Sunday, January 8, 2012

Quebec a la post-2011 and Equipe Autonomiste

Here at Blunt Objects we seek to provide lovely graphics wherever possible, such as now. Here's what I've culminated so far for Quebec's rapidly changing political environment  (which now includes yet ANOTHER party, which I'll get to in a bit here).

Here's where the parties stand at right now:

You can click on the map to the right to see how crazy the CAQ wave sweeps over almost every part of the province - 10 times the current seats they have (if you include the ADQ rump).

The major area the caquistes and Francois Legault have trouble in is Montreal, the ADQ's 2007 problem area as well.
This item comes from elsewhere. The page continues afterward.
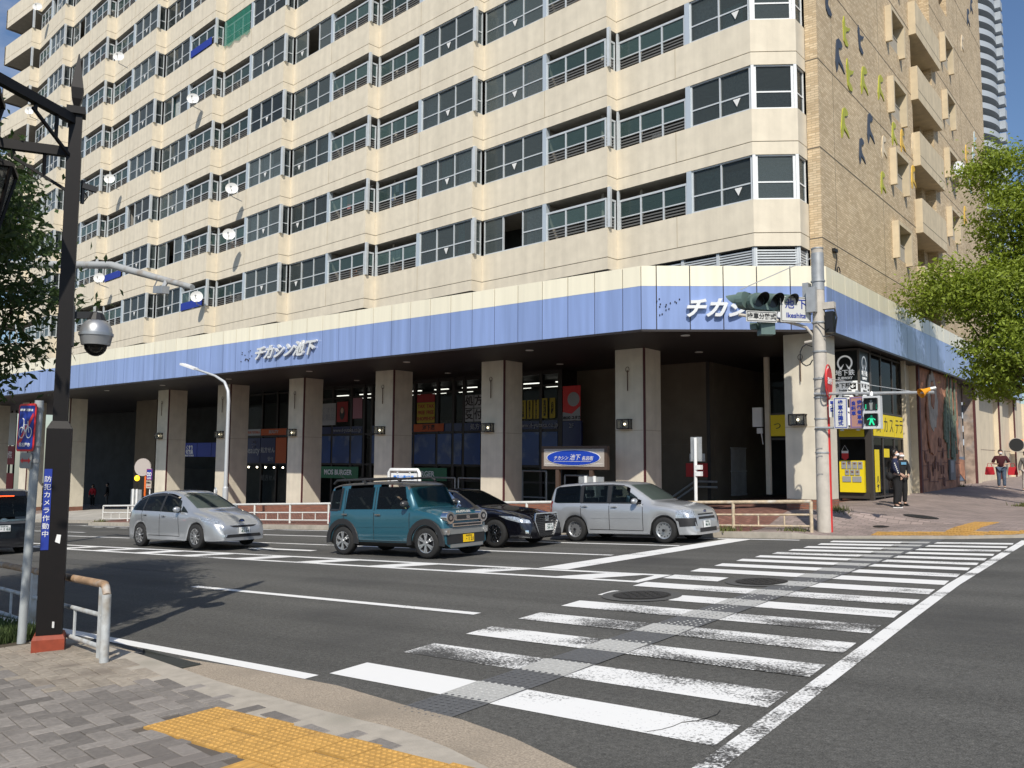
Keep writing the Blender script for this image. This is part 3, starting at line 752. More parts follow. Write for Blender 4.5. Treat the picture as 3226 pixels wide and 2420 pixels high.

They manage to win one seat on the island - Bourget, due to a funny vote split and just barely - though they are in contention to take several of the Laval ridings, as the ADQ was also during their wave in '07. The Liberals really do have a lock on both the allophone and anglophone vote in Montreal, which makes it a nearly impenetrable fortress for a somewhat-sovereigntist right-wing party like the CAQ.

However, it seems Legault is actively trying to solve that problem, shown by the attempted recruitment of former Notre-Dame-de-Grace--Lachine MP Marlene Jennings.

The CAQ claims nearly all of the north and south shore ridings around Montreal; Montégérie and Estrie; and of course, the Beauce and a good chunk of the Québec CMA. This easily cobbles together a coalition of voters that, frankly, resembles the Bloc's pattern federally before their crash.

The PQ, meanwhile, are being nicely minced down to nothingness except really the East Island. However, they face competition from Quebec Solidaire there. Really, at these levels the PQ would be lucky to win any seats at all. For the pequistes to be viable, they need to be above at least 25%, and the closer to 30% the better.

In my opinion, I may give the Liberals a bit too much credit - unfortunately, the bounce between CROP's high-20's and Leger's low-20's for the PLQ kind of throws muck into the system a bit, so they retain a bit more support than they really should (though 29% is still horrible). However, even at just 25% of the vote, they retain 25 seats. I think its safe to say that the Liberals are still slated as the, erm, "main opposition" to a Francois Legault government. Ironic considering their current majority situation, no?

Anyways, on to slightly more interesting news - another new party! Wow, that's what, the third, not counting the dozens of minor parties still floating about?

This time it's a party calling itself "Equipe Autonomiste," and is apparently started by a disgruntled adequiste EDA president, who doesn't like Legault's coalition. Fair enough, really. I actually expected this to happen, or at least for this tiny rump to move to the Liberals. It won't gain any traction, and it won't gum up the works too much, though could play an important spoiler vote if it received enough support (1-3%, just the same as Option Nationale would). It's fun to watch the breakdown of these electoral coalitions though, no?